Após a colheita, destacam-se as questões associadas ao armazenamento e embalagem. O armazenamento em temperatura e umidade inapropriadas, armazenagem simultânea de produtos incompatíveis com os alimentos e uso de embalagens inapropriadas, resultam em danos e perdas.

Outro ponto de impacto é o transporte. A falta de logística, estradas mal pavimentadas, transportes rudimentares, sem refrigeração ou com superlotação de carga, afetam a qualidade final do alimento.

Portanto, informar todos os elos da cadeia, estabelecendo conexão e interação entre eles, resultará em menores perdas no processo produtivo. A evolução da agroindústria 4.0 com soluções tecnológicas inteligentes também validam e asseguram a qualidade do produto, mas para se obter êxito, qualificar e treinar a mão de obra é essencial.

Perdas e desperdícios, do mercado atacadista ao consumidor

Segundo estudo realizado pela Associação Brasileira de Supermercados (ABRAS) em 2014, as perdas no varejo brasileiro sobre o faturamento se equiparavam ao lucro das empresas.
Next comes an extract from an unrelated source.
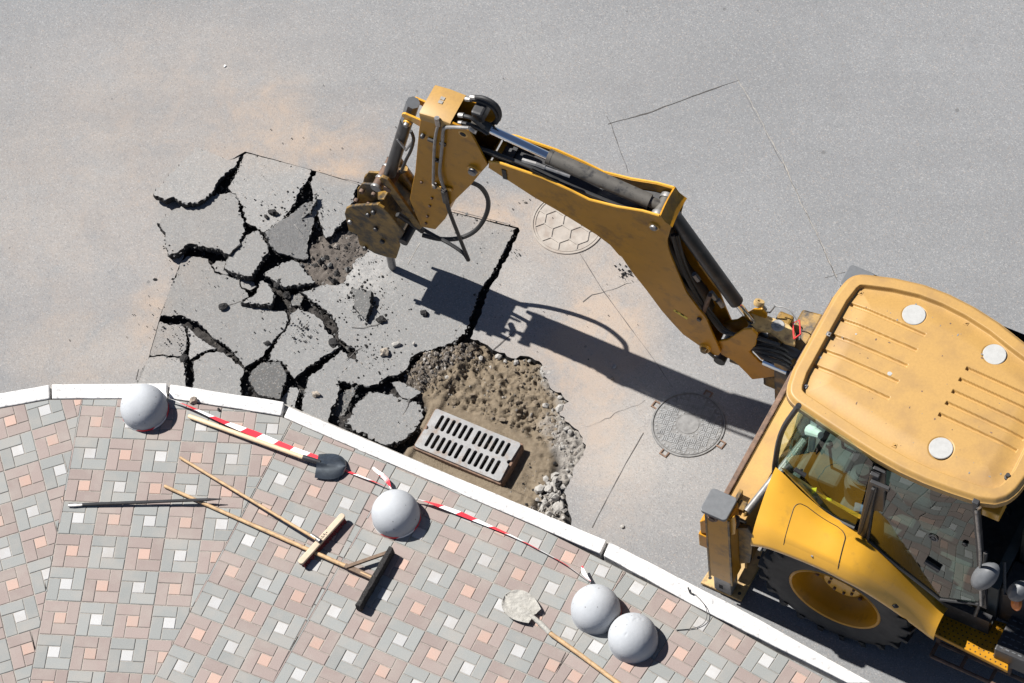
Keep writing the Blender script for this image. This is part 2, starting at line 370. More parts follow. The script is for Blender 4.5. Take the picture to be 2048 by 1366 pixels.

Em 2020 houve uma evolução nesse sentido e as perdas foram reduzidas, no entanto, estima-se, ainda representa R$ 7,6 bilhões.

Para esse elo da cadeia as maiores perdas estão relacionadas às embalagens e manuseio dos produtos. Em um comparativo realizado entre a produção tradicional e a de produtos orgânicos foi possível avaliar que na produção tradicional 5,5% das vendas foram perdidas, e para os produtos orgânicos esse número foi de 1%, isso ocorreu porque os produtos orgânicos estavam adequadamente embalados e manuseados minimamente.

Um segundo ponto de atenção está na validade dos produtos. Em levantamento realizado pela ABRAS, foi observado que 37,4% das perdas para produtos perecíveis e 42,5% das perdas para produtos não perecíveis aconteceram por causa de prazo vencido.

Nesse sentido, um dos trabalhos elencados para ser feito junto ao governo é de buscar alternativas na legislação para que, embora o produto esteja vencido, se não está impróprio para o consumo, esteja liberado para o aproveitamento humano. Um exemplo citado é o modelo best before, que aborda o “consumir antes de”, onde o produto até certa data pode ter perdido algumas características nutricionais e sensoriais, mas ainda é seguro para ser consumido.

Nesse cenário o consumidor também desempenha papel fundamental. A compra e consumo consciente geram redução no desperdício de alimentos e geração de resíduos.

Bancos de alimentos

Em 2020 os bancos de alimentos alimentaram aproximadamente 3 milhões de brasileiros através da distribuição de cestas básicas e refeições prontas. A origem dos alimentos distribuídos para a população tem diferentes doadores.

Os bancos de alimentos precisam, no entanto, serem fortalecidos para continuarem prestando esse serviço, para isso são necessárias mais ações e políticas públicas voltadas a esse fim. A lei no. 14.016, sancionada em 24 de junho de 2020, regulamenta a doação de alimentos e fundamenta o trabalho realizado pelos bancos de alimentos.

Ainda, fortalecer a cultura da doação e responsabilidade social corporativa também impacta na destinação adequada de produtos aptos ao consumo e que seriam condenados ao descarte.

Considerações finais

O trabalho a ser desenvolvido para a redução das perdas e desperdícios na cadeia de alimentos deve ser atribuído a todos os elos. A conscientização sobre o impacto e papel desempenhado por cada parte na produção sustentável de alimentos e segurança alimentar tem papel fundamental na melhoria do cenário atual.

Conjuntamente o estabelecimento de propósitos de toda a cadeia, maiores investimentos em pesquisa, políticas públicas e conselhos curadores, são fundamentais para desenvolver e perenizar estratégias de redução da perda e desperdício de alimentos.